Le plus grand reproche qu’on peut lui adresser est d’avoir à de trop nombreuses reprises cédé à la facilité du cliché, voire du poncif. Dans les dialogues, dans les schémas narratifs, dans l’écriture des personnages surtout. Donner à un acteur comme Denis Lavant un rôle aussi stéréotypé que celui du méchant qui tue son homme de main venu lui annoncer une mauvaise nouvelle avant de partir d’un éclat de rire sardonique relève presque de l’insulte, envers l’acteur et son talent, aussi bien qu’envers le projet. Lorsqu’on se targue de produire une œuvre française originale, on peut se passer de codes hollywoodiens des plus éculés.
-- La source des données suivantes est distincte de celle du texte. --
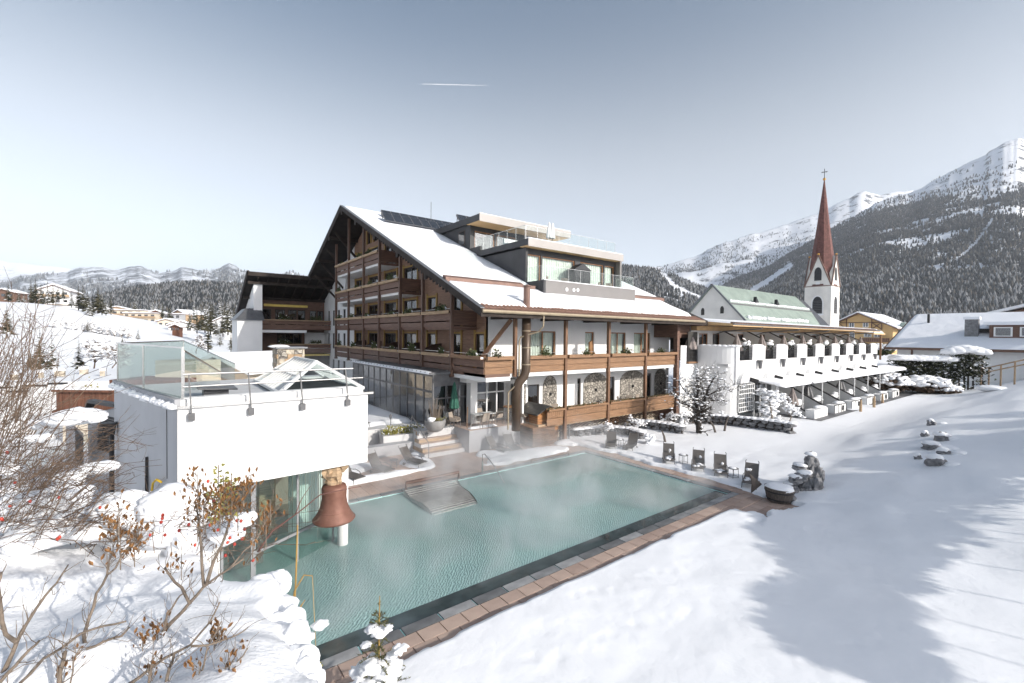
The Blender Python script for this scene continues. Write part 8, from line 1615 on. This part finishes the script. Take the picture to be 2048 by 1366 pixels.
leafy('dark green leafy clump at the right foot of the snow bank', [[(600, 1340), (610, 1300), (600, 1260)], [(620, 1366), (618, 1310), (605, 1290)], [(585, 1330), (590, 1290), (580, 1270)], [(640, 1366), (636, 1330)], [(605, 1366), (600, 1320)], [(630, 1390), (650, 1345)]], 4.2, 2)
# brushwood at the far edge of the bank, rose canes with hips and snow cushions
th_ = thing('brush_thicket', 'dense tangle of brown bare brushwood filling the left edge', 'thicket', tuple(pt(40, 1000, 6))); b = MB(); rr = random.Random(5)
for k in range(220):
    D = rr.uniform(4.6, 9.0); x0, y0 = rr.uniform(-160, 110), rr.uniform(800, 1110); ln = rr.uniform(60, 260); an_ = rr.gauss(.55, .42); p = [pt(x0+ln*u*math.cos(an_)+rr.gauss(0, 5), y0-ln*u*math.sin(an_)-18*math.sin(u*3)+rr.gauss(0, 5), D+u*rr.uniform(-.6, .6)) for u in (0, .25, .5, .75, 1)]
    r = rr.uniform(.003, .007)*D/6; b.tube(p, [r, r*.9, r*.75, r*.6, r*.4], 4, cap=False); side_twigs(b, p, r*.9, 3, .32*D/6, rr)
for k in range(60):
    D = rr.uniform(6, 10); x0, y0 = rr.uniform(-60, 60), rr.uniform(760, 940); p = [pt(x0+u*rr.uniform(20, 90), y0-u*rr.uniform(90, 220), D) for u in (0, .35, .7, 1)]; r = .006*D/6; b.tube(p, [r, r*.8, r*.6, r*.4], 4, cap=False); side_twigs(b, p, r*.9, 5, .4*D/6, rr)
for k in range(170):
    D = rr.uniform(4.1, 4.7); x0, y0 = rr.uniform(-80, 170), rr.uniform(930, 1100); ln = rr.uniform(40, 190); an_ = rr.gauss(.45, .4); p = [pt(x0+ln*u*math.cos(an_)+rr.gauss(0, 4), y0-ln*u*math.sin(an_)-14*math.sin(u*3)+rr.gauss(0, 4), D) for u in (0, .25, .5, .75, 1)]
    r = rr.uniform(.0028, .0055); b.tube(p, [r, r*.9, r*.75, r*.6, r*.4], 4, cap=False); side_twigs(b, p, r*.9, 3, .2, rr)
tag(b.build('canes', G['twig'], th_), kind='stuff')
bm_ = MB(); rr = random.Random(15)
for k in range(160):
    D = rr.uniform(4.5, 5.6); x0, y0 = rr.uniform(150, 520), rr.uniform(1060, 1130); p = [pt(x0+u*rr.gauss(40, 60), y0-u*rr.uniform(10, 90)-12*math.sin(u*3), D) for u in (0, .35, .7, 1)]; r = .0045; bm_.tube(p, [r, r*.8, r*.6, r*.4], 4, cap=False); side_twigs(bm_, p, r, 3, .2, rr)
o = thing('rose_canes', 'tangled rose canes under snow cushions along the far edge of the bank', 'shrub', tuple(pt(330, 1110, 5))); tag(bm_.build('canes', G['twig'], o), kind='stuff')
for k, (x, y) in enumerate([(118, 995), (14, 905), (60, 1003), (20, 1012), (200, 1015), (5, 1040), (30, 965), (390, 1090), (455, 1085), (420, 1050), (300, 1070)]):
    p = pt(x, y, 4.4); MB().blob(p, (.013, .013, .017), k, 2, .1).build('rose_hip', G['hip'], o, smooth=True)
rc = thing('red_rose_cane', 'long red rose cane reaching in front of the rusty bell', 'shrub', tuple(pt(540, 1063, 4))); b = MB(); knobby(b, [pt(515, 1105, 4.0), pt(545, 1062, 4.0), pt(590, 1030, 4.05), pt(640, 990, 4.1), pt(690, 978, 4.15), pt(722, 973, 4.2)], .008, .003, 5); knobby(b, [pt(590, 1030, 4.05), pt(602, 1000, 4.05), pt(621, 972, 4.1)], .005, .002, 5); b.build('cane', G['twig_red'], rc, smooth=True)
LUMPS = [(152, 834, 45, 15, 6.5), (188, 836, 18, 9, 6.5), (73, 849, 13, 9, 6.5), (68, 877, 13, 7, 6), (89, 876, 14, 8, 6), (199, 935, 29, 12, 5.6), (138, 953, 27, 10, 5.4), (150, 966, 14, 8, 5.4), (110, 1000, 56, 30, 5.0), (14, 1025, 22, 14, 4.8), (164, 1032, 42, 16, 4.9), (30, 1048, 28, 16, 4.7), (103, 1050, 42, 15, 4.7), (80, 1072, 56, 27, 4.6), (190, 1058, 44, 24, 4.7), (251, 1018, 50, 30, 4.8), (285, 1035, 30, 24, 4.8), (345, 1008, 56, 34, 4.9), (342, 1055, 48, 30, 4.8), (385, 1075, 52, 42, 4.9), (300, 1085, 60, 25, 4.9), (487, 1040, 24, 13, 4.4), (455, 1062, 30, 24, 4.8), (529, 1180, 42, 30, 4.5), (561, 1172, 18, 14, 4.6), (240, 1060, 40, 30, 5.0), (15, 940, 16, 10, 6), (25, 1000, 25, 12, 5.4), (10, 985, 18, 10, 5.6), (595, 1255, 20, 10, 4.3), (640, 1250, 16, 7, 4.3), (612, 1275, 15, 8, 4.3), (630, 1340, 14, 14, 4.2), (575, 1235, 12, 10, 4.3)]
ORDL = ORD2+['thirty-first', 'thirty-second', 'thirty-third', 'thirty-fourth', 'thirty-fifth', 'thirty-sixth', 'thirty-seventh', 'thirty-eighth', 'thirty-ninth', 'fortieth', 'forty-first', 'forty-second']
LUMPS += [(552, 1222, 36, 26, 3.9), (572, 1250, 34, 32, 3.7), (585, 1290, 36, 34, 3.4), (598, 1330, 36, 36, 3.1), (608, 1372, 40, 40, 2.8)]
LUMPS = sorted(LUMPS)
for k, (x, y, rx, ry, D) in enumerate(LUMPS):
    p = pt(x, y, D); s = D/FPX; o = MB(); o.blob((0, 0, 0), (rx*s, rx*s*.8, ry*s*1.05), k*3+1, 3, .38, 1.4); rr = random.Random(k)
    for j in range(3): a = rr.uniform(0, 6.28); o.blob((rx*s*.6*math.cos(a), rx*s*.5*math.sin(a), ry*s*rr.uniform(-.2, .45)), (rx*s*.5, rx*s*.45, ry*s*.6), k*7+j, 3, .35, 1.4)
    o = o.build('snow_cushion', G['snow_lump'], smooth=True); o.location = tuple(p); tag(o, 'snow cushion resting on the bare foreground canes, number %s counted from the left' % ORDL[k], 'snow', 'snow cushions on the foreground shrubs')
st_ = thing('dry_stalks', 'tall straw coloured stalks rising from the bank against the water', 'plant', tuple(pt(590, 1240, 4.3))); b = MB(); b.tube([pt(588, 1245, 4.3), pt(592, 1150, 4.3), pt(595, 1050, 4.3)], [.008, .008, .006], 5); b.tube([pt(578, 1240, 4.3), pt(590, 1180, 4.3), pt(608, 1150, 4.3), pt(625, 1152, 4.3)], [.01, .008, .006, .005], 5); b.tube([pt(585, 1250, 4.3), pt(600, 1215, 4.3), pt(610, 1200, 4.3)], [.01, .008, .004], 5); b.tube([pt(625, 1152, 4.3), pt(628, 1220, 4.3), pt(632, 1300, 4.3)], [.003, .003, .003], 4); b.build('stalks', G['yellow'], st_)
# young spruce with snow at the pool edge
ys = thing('young_spruce', 'small snow topped young spruce beside the pool paving', 'tree', tuple(pt(757, 1420, 8.2))); h = (1420-1190)/FPX*8.2
cb_ = MB(); rr = random.Random(55)
for i in range(84):
    t = rr.random()**.8; z = h*.9*(1-t)+.05; R = .08+.62*t*rr.uniform(.7, 1.1); a = rr.uniform(0, 6.28); d = Vector((math.cos(a), math.sin(a), .25)).normalized(); p0 = Vector((0, 0, z)); p1 = p0+d*R+Vector((0, 0, -.12*R)); cb_.tube([p0, p0.lerp(p1, .5)+Vector((0, 0, .03)), p1], [.009, .006, .003], 4, 2, cap=False)
    for k in range(int(R*130)):
        u = rr.uniform(.1, 1); p = p0.lerp(p1, u)+Vector((0, 0, .03*math.sin(u*3.1))); nd = (d*.5+Vector((rr.gauss(0, 1), rr.gauss(0, 1), rr.gauss(.2, .8))).normalized()).normalized()*rr.uniform(.035, .06); sd = nd.cross(d).normalized()*.007; cb_.add([p-sd, p+sd, p+nd+sd*.3, p+nd-sd*.3], [(0, 1, 2, 3)], 0)
cb_.build('crown', [G['spruce_near'], G['snow_lump'], G['bark']], ys, local=True)
b = MB(); b.tube([(0, 0, -.5), (0, 0, h*.6), (.01, 0, h*1.0)], [.03, .018, .006], 6); b.build('trunk', G['yellow'], ys, local=True)
q = MB(); rr = random.Random(8)
for (px, py, rx, ry) in [(760, 1262, 18, 12), (745, 1258, 14, 8), (775, 1256, 10, 6), (800, 1298, 14, 12), (745, 1330, 26, 18), (722, 1345, 18, 22), (775, 1340, 26, 20), (750, 1360, 34, 22), (785, 1310, 12, 8), (732, 1290, 10, 6)]:
    v = pt(px, py, 8.1)-Vector(ys.location); s = 8.1/FPX; q.blob(v, (rx*s*1.05, rx*s*.95, ry*s*.6), rr.randrange(999), 3, .65, 2.0)
tag(q.build('snow', G['snow_lump'], ys, local=True, smooth=True), kind='stuff')
# ------------------------------------------------------------------ steam over the warm water, haze in the valley
def vol_mat(name, col, dens, noise=None):
    m = bpy.data.materials.new(name); m.use_nodes = True; N = m.node_tree.nodes; L = m.node_tree.links; N.remove(N['Principled BSDF'])
    pv = N.new('ShaderNodeVolumePrincipled'); pv.inputs['Color'].default_value = (*col, 1); pv.inputs['Density'].default_value = dens; pv.inputs['Anisotropy'].default_value = 0.2; L.new(pv.outputs[0], N['Material Output'].inputs['Volume'])
    if noise:
        sc, lo, hi, ztop, amp = noise; tc = N.new('ShaderNodeTexCoord'); nz = N.new('ShaderNodeTexNoise'); nz.inputs['Scale'].default_value = sc; nz.inputs['Detail'].default_value = 3; nz.inputs['Distortion'].default_value = .8; mp = N.new('ShaderNodeMapping'); mp.inputs['Scale'].default_value = (1, 1, .7); L.new(tc.outputs['Object'], mp.inputs[0]); L.new(mp.outputs[0], nz.inputs['Vector'])
        mr = N.new('ShaderNodeMapRange'); mr.inputs['From Min'].default_value = lo; mr.inputs['From Max'].default_value = hi; mr.inputs['To Max'].default_value = amp; L.new(nz.outputs['Fac'], mr.inputs[0])
        sx = N.new('ShaderNodeSeparateXYZ'); L.new(tc.outputs['Object'], sx.inputs[0]); zr_ = N.new('ShaderNodeMapRange'); zr_.inputs['From Min'].default_value = 0; zr_.inputs['From Max'].default_value = ztop; zr_.inputs['To Min'].default_value = 1; zr_.inputs['To Max'].default_value = 0; L.new(sx.outputs['Z'], zr_.inputs[0])
        mu = N.new('ShaderNodeMath'); mu.operation = 'MULTIPLY'; L.new(mr.outputs[0], mu.inputs[0]); L.new(zr_.outputs[0], mu.inputs[1]); L.new(mu.outputs[0], pv.inputs['Density'])
    return m
b = MB(); b.box(1.0, 20.0, 10.3, 22.4, -.02, 1.9); o = b.build('steam', vol_mat('steam', (.95, .97, 1), 0, (.5, .5, .74, 1.9, .7))); tag(o, 'steam drifting over the heated pool', None, None, 'stuff')
b = MB(); b.box(9.0, 20.0, 15.5, 22.5, .0, 2.6); o = b.build('steam', vol_mat('steam_far', (.95, .97, 1), 0, (.42, .47, .72, 2.6, .55))); tag(o, 'thicker steam over the far end of the pool', None, None, 'stuff')
b = MB(); b.box(7.0, 13.0, 26.0, 40.0, 1.3, 6.0); o = b.build('steam', vol_mat('steam_plume', (.95, .97, 1), 0, (.4, .5, .75, 6.0, .35))); tag(o, 'steam rising before the conservatory glass', None, None, 'stuff')
b = MB(); b.box(-30000, 30000, -30000, 30000, -4, 1700); o = b.build('haze', vol_mat('haze', (.86, .92, 1.0), 7.0e-5)); tag(o, 'thin bluish haze in the valley air', None, None, 'stuff')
Les autres schémas traditionnels sont exploités avec un peu plus d’habileté : recrutement des héros, trahisons, duel final, etc. : on sait à quoi s’attendre, mais l’on n’est pas déçu.

L’Empereur de Paris n’est donc pas un incontournable, et pour être une démonstration de force, il aurait fallu un scénario faisant preuve de plus d’originalité. Mais il remplit très honnêtement son contrat et ce en étant parfois assez éblouissant à l’image. Il montre qu’un film français peut avoir de l’ambition, et que les talents techniques et artistiques d’aujourd’hui peuvent tirer de son histoire, de ses mythes et de sa ville d’hier un divertissement qui soit à la fois beau et prenant.